Our Other Convention Center

It has changed names and ownerships so often we just call it "the brew pub," and for many of us, it's been something more than a restaurant or a bar, serving as a business and political meeting place, spawning, among other things, the evolving email network K2K. Mayor Victor Ashe held his first "Mayor's Night Out" of 2000 there.

Opened as Great Smoky Mountain Brewery in 1994, the Gay Street brew pub has become a social and political hub where you might meet nearly anybody, and maybe even have a chance to give them a piece of your mind. It closed for seven months in 1996, when it became Great Southern Brewing Company. This spring, its out-of-state owner decided it was time to sell the place. It closed in May—prematurely, says the management, who cited a misunderstanding of the finality of that sale—and was closed, again, for six months. Maybe the third time's the charm. Thanks to buyer Grady Regas, it reopened in late November, sporting a new interior including a wall of glass brick, but the same old mahogany bar.

Gay Again

For years, people have said they were embarrassed about the shabby appearance of Gay Street, once Knoxville's most lively commercial street and still headquarters for thousands of bankers, lawyers, and insurance agents. In 2000, property owners completed renovations of the east side of the 700 block, the oldest commercial cluster of buildings downtown; among them is attorney Don Bosch's wildly art-deco facade.
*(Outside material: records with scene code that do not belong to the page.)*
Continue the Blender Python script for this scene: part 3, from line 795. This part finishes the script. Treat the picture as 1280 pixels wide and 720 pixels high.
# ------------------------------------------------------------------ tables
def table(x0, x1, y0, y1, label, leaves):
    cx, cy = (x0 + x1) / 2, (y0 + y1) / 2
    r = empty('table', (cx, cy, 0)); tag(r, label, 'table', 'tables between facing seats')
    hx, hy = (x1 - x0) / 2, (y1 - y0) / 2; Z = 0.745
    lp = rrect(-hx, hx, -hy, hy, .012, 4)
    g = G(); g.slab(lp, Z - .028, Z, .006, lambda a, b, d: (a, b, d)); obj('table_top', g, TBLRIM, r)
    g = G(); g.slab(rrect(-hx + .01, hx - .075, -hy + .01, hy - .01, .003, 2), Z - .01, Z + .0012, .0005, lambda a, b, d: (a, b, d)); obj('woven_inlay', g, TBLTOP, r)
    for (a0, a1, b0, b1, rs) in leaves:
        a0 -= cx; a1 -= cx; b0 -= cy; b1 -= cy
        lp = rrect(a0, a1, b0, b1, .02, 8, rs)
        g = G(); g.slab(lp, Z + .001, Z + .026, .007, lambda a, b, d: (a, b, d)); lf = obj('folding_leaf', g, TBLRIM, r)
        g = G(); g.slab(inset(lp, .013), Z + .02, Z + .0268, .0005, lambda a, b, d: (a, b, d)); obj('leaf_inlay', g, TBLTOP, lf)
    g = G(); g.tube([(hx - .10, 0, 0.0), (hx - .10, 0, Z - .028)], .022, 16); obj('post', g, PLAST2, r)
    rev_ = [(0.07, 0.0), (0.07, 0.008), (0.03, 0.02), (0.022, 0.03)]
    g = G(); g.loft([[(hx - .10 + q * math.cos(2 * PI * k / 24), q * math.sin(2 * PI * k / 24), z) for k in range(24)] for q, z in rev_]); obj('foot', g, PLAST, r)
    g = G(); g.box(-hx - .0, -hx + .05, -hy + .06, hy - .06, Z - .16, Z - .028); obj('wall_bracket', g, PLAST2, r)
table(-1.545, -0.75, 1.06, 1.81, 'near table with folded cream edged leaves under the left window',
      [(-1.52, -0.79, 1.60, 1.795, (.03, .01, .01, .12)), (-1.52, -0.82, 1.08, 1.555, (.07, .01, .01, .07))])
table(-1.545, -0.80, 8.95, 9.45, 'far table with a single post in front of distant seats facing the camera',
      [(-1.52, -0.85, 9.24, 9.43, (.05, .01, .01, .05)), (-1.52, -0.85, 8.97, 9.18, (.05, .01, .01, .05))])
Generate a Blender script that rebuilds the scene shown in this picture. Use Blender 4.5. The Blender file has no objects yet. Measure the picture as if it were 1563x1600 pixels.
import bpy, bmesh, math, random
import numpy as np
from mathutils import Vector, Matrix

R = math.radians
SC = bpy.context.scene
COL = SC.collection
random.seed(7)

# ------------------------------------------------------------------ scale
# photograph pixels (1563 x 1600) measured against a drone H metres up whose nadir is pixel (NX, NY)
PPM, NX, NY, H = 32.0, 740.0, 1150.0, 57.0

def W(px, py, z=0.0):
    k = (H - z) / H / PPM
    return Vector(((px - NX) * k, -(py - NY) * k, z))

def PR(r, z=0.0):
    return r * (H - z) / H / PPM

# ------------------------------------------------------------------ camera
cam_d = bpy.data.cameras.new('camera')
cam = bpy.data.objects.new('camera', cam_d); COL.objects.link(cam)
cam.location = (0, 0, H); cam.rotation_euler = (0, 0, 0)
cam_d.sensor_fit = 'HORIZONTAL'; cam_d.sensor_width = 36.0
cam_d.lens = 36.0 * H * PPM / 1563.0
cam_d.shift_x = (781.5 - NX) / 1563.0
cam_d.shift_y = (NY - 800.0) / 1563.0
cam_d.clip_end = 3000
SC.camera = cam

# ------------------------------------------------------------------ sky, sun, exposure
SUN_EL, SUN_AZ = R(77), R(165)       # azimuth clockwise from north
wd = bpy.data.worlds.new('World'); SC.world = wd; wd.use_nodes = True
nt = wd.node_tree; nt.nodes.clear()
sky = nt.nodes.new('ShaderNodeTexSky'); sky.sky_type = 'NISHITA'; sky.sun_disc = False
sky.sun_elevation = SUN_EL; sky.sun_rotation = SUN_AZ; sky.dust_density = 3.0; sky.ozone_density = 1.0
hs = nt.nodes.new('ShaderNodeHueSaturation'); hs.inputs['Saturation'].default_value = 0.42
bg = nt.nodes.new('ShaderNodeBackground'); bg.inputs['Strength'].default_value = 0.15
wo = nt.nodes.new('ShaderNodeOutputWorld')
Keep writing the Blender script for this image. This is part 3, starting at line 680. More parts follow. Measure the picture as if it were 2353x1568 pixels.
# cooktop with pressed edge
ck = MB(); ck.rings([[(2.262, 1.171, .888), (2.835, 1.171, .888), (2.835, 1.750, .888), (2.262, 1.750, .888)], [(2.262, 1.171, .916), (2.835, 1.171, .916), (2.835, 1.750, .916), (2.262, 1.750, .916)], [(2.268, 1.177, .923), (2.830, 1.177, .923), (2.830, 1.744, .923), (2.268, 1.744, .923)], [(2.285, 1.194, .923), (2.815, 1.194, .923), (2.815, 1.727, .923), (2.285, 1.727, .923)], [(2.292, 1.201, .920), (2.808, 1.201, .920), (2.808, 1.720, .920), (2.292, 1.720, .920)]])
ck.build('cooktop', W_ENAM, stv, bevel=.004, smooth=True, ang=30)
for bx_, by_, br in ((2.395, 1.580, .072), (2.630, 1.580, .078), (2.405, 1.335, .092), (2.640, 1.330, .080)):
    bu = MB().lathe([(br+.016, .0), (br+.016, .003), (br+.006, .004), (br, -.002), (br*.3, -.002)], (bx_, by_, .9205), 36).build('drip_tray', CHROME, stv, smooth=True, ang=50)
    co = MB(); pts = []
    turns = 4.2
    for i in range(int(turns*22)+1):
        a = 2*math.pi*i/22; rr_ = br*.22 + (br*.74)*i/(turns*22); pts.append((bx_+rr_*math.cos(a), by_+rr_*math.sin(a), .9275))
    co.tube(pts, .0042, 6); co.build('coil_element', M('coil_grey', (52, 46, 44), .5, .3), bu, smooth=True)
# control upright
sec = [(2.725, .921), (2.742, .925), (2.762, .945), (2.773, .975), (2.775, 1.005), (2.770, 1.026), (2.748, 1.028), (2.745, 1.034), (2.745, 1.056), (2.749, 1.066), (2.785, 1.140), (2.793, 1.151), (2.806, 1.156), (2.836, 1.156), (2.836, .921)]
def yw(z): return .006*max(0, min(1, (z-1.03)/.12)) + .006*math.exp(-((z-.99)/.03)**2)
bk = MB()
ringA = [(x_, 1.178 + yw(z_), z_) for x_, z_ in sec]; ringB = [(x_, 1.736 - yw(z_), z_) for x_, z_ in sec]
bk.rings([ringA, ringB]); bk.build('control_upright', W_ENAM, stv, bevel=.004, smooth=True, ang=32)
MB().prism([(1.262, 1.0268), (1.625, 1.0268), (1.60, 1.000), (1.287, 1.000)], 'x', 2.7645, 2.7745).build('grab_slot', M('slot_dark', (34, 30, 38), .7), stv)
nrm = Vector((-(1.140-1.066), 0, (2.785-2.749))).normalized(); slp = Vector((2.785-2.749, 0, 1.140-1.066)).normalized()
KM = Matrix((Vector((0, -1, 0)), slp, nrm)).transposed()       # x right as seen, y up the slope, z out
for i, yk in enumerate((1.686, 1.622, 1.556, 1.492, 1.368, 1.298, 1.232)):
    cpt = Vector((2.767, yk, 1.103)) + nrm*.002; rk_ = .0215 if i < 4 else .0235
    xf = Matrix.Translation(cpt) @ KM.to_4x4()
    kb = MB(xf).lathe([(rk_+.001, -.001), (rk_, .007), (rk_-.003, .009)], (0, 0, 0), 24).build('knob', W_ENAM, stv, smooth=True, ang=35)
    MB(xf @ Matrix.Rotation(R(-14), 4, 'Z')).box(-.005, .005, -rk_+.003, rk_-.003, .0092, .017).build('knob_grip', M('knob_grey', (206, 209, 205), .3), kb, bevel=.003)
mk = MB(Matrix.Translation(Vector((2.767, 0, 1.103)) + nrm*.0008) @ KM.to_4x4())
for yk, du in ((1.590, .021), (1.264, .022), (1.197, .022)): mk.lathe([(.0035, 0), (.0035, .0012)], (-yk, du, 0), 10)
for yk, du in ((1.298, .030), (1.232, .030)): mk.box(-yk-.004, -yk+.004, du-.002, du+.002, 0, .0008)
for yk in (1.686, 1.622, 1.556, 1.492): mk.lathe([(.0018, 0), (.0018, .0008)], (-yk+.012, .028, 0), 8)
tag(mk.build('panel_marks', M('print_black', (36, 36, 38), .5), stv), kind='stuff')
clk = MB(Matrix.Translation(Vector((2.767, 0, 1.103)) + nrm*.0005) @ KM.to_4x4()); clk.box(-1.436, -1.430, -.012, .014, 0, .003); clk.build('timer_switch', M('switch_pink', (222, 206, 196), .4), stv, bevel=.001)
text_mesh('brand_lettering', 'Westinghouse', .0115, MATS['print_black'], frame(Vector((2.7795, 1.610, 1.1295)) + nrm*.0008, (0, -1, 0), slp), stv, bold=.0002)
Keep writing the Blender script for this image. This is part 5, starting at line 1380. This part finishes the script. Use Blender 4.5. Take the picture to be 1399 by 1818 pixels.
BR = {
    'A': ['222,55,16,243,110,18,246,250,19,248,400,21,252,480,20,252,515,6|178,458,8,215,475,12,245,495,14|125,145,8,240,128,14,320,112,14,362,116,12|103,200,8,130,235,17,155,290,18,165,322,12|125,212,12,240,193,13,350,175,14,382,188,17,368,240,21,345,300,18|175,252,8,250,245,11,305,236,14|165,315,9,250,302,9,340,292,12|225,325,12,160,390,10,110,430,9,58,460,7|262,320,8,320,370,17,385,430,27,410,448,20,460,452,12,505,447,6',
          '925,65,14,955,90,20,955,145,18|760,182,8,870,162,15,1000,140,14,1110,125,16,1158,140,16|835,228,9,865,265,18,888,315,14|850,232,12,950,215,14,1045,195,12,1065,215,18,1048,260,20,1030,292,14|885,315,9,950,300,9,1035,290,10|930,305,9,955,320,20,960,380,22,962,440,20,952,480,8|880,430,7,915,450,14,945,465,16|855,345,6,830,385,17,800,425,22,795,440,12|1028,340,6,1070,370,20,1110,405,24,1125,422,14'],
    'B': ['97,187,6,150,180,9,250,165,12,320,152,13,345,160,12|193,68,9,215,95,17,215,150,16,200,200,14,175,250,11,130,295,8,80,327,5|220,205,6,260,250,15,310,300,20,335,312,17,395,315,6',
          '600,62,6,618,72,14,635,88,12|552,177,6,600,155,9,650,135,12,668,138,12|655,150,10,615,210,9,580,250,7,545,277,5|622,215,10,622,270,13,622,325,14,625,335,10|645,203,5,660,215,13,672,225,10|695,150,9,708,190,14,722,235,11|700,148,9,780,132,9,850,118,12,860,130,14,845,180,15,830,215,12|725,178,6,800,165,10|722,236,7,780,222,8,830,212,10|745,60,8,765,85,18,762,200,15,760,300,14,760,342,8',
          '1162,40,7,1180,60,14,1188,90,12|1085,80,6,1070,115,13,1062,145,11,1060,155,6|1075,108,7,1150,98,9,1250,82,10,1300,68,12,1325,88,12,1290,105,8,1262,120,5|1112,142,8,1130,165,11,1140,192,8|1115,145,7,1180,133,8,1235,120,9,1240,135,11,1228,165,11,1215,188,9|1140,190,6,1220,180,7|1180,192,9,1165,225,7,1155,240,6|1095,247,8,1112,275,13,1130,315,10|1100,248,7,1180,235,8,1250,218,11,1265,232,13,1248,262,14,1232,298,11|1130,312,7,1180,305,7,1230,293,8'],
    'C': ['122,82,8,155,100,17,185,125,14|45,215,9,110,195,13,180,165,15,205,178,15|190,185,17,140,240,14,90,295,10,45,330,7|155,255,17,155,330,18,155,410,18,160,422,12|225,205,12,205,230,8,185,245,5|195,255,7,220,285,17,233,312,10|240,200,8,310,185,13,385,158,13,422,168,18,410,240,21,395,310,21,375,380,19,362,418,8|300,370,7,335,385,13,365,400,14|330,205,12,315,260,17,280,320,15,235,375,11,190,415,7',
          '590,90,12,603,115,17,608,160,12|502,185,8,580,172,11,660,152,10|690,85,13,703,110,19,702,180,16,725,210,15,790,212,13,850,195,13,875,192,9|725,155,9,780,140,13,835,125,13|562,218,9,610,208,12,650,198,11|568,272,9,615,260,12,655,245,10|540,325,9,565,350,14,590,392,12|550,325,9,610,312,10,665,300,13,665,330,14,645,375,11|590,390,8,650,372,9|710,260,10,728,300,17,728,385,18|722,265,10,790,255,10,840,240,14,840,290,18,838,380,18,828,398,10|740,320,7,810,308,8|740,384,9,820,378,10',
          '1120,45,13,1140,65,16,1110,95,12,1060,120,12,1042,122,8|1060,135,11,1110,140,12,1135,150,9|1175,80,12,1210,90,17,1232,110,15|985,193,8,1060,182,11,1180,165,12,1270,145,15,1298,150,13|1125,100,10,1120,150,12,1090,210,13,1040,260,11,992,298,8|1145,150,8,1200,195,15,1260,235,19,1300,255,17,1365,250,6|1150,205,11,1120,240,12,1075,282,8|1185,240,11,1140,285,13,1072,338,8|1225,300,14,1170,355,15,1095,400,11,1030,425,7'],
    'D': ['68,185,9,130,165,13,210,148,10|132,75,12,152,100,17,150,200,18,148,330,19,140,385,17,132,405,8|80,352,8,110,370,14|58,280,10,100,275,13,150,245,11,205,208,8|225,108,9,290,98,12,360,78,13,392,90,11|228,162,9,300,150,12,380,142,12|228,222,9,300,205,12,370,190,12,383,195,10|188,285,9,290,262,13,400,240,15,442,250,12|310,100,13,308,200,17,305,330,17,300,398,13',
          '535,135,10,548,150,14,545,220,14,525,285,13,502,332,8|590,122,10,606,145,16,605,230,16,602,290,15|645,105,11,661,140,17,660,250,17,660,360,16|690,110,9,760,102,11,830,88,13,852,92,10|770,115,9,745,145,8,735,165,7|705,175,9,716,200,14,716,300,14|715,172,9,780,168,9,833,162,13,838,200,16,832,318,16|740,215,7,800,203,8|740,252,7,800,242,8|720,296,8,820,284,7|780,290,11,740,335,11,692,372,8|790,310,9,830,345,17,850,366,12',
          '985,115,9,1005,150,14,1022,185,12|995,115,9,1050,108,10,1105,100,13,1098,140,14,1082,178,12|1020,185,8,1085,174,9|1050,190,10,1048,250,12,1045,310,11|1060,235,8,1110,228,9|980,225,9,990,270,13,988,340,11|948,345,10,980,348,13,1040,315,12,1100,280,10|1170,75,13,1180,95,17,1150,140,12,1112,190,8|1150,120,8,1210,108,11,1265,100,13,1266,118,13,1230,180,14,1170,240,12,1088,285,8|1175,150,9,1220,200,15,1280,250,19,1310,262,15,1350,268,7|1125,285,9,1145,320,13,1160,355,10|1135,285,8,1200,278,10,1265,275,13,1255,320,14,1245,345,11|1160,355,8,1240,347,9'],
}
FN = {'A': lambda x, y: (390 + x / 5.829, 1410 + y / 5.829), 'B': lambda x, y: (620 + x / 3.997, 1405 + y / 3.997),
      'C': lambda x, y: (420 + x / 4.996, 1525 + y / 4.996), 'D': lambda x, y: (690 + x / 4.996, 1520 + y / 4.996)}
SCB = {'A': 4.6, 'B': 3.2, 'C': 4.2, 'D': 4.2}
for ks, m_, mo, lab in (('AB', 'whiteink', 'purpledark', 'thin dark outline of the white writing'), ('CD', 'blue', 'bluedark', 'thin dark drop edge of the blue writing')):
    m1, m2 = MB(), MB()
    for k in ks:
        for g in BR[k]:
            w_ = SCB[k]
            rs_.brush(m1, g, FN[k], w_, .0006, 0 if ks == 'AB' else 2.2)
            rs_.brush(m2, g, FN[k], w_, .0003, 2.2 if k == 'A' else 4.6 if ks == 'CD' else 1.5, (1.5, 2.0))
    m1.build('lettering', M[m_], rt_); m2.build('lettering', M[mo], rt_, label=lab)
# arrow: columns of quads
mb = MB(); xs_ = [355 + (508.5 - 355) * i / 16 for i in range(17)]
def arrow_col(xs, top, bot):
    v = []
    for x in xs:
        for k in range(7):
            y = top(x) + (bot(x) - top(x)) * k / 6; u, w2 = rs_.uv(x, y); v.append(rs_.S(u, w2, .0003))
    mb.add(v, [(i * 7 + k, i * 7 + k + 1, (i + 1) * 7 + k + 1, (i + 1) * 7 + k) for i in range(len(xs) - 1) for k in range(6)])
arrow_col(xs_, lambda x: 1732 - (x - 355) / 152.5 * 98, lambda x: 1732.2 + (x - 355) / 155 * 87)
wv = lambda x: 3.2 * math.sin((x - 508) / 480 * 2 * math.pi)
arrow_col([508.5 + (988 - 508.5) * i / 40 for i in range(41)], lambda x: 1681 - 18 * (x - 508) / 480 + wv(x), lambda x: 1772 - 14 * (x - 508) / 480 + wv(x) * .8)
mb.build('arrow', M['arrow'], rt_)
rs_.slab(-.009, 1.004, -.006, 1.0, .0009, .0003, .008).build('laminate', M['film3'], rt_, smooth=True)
Also, the CBID restored several facades on Gay Street's most troublesome block, the 400 block; though about half of it's still vacant, at least it looks good.

Amazing Graves

Old Gray Cemetery celebrated its sesquicentennial in June, with, at long last, a gravestone for the long-unmarked grave of its very first burial, an ironworker who died after an injury in a Fourth of July explosion in 1851.